Most public libraries will subscribe to several of these magazines. The New Yorker is notable not only for the high quality of its non-fiction and fiction content but also for its sophisticated cover art and cartoons; in recent years the magazine has broken important stories on aspects of American foreign policy as well as on human rights issues and domestic policy. The Atlantic and Harper’s tend to have a bit less variety (but more illustrations, some in color), but they regularly feature articles by serious “opinion makers” as well as book, film, and even food reviews. The conservative National Review and the more liberal New Republic and The Nation tend to focus more on political issues, including elements of American culture that have become pressure points in liberal–conservative disputation. Vanity Fair and Rolling Stone are the village elders in a related genre of magazines promoting a particular kind of “hip”-ness; many of these are devoted to a serious analysis of popular entertainment, although the range of topics covered runs from outdoor adventure (and gear! Outside is a leader in this area) to alternative politics (Utne Reader and Mother Jones, for example).

There are numerous smaller magazines of opinion and culture, some with explicitly political agendas and others that cover arts and entertainment from an intellectual standpoint. Left alone in a library or bookstore, the curious young reader can become familiar with any numbers of such publications and, more importantly, become familiar with the ways in which writers with cultural influence frame and express their arguments. At the very least, the young reader is likely to be mildly amused by the New Yorker’s cartoons (although some might be rated PG-13)

#30. Write a script and then make a storyboard for a film you would like to make

IDEA #30. Write a script and then make a storyboard for a film you would like to make: create the dialogue and the settings, then draw pictures of each scene with the dialogue that would go with it. If you feel ambitious, you could even borrow a camera and start filming; at least, you could make the trailer for your own “blockbuster” movie idea.
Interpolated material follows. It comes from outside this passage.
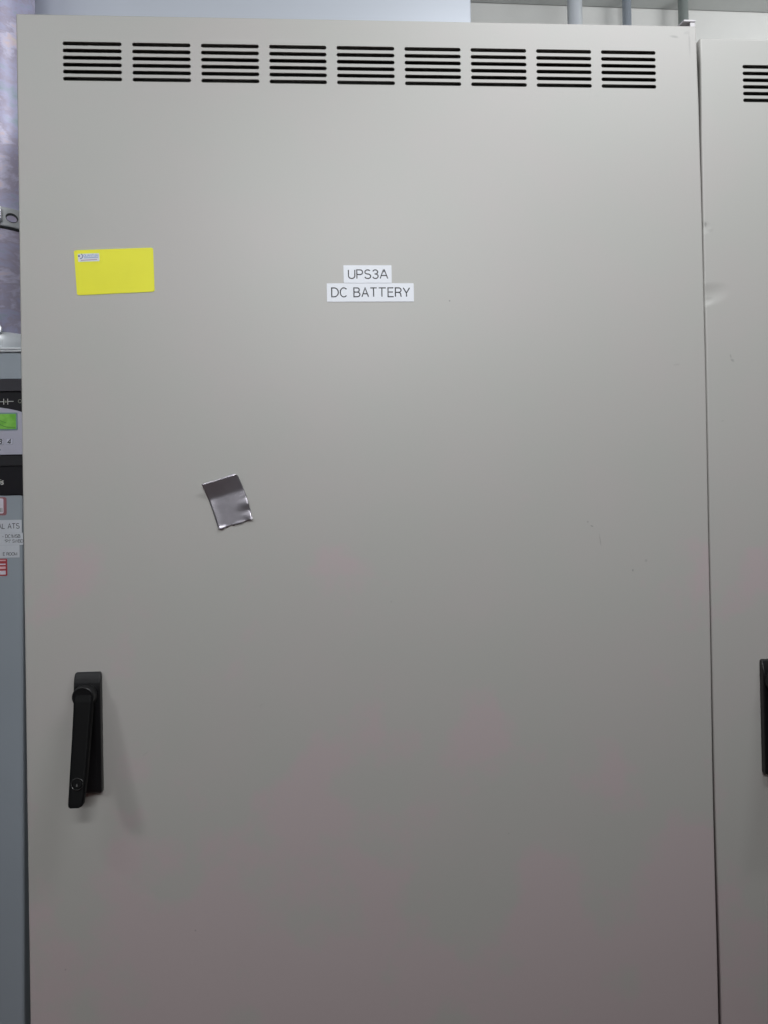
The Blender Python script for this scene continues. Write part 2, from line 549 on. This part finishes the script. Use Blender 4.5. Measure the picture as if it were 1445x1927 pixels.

The imagination of the young runs to story-telling, but here is a way to attempt to set a narrative out in detail. The script is important, and the storyboard, a film-industry tool in which the director lays out the narrative with scene-by-scene sketches as visual accompaniment, is in itself a powerful story-telling medium; it also enforces a strong discipline of sequence and causality. Most storytellers find it a challenge to begin an elaborate story and actually work it through to a conclusion, and so storyboarding provides a neat and tidy technique for working through imaginative hurdles.

As in so many ideas involving some form of visual representation, the quality of the actual sketches is less important than the narrative structure. For this reason, the budding director might want to begin with a modest project—a documentary on a common activity, perhaps—rather than a full-blown space epic. Such story elements as beginning, middle, climax, action–reaction, conclusion, setting, and character all take on a significance even more stark than when one is writing a short story, and the addition of even the crudest visuals underscores the need for a strong point of view and a clear storyline.

And if the young director can acquire the tools to make a rough-cut of the actual film, all the better! It might even be possible to find  some instruction in filmmaking as well as access to the tools of the trade through a local school or public access television station.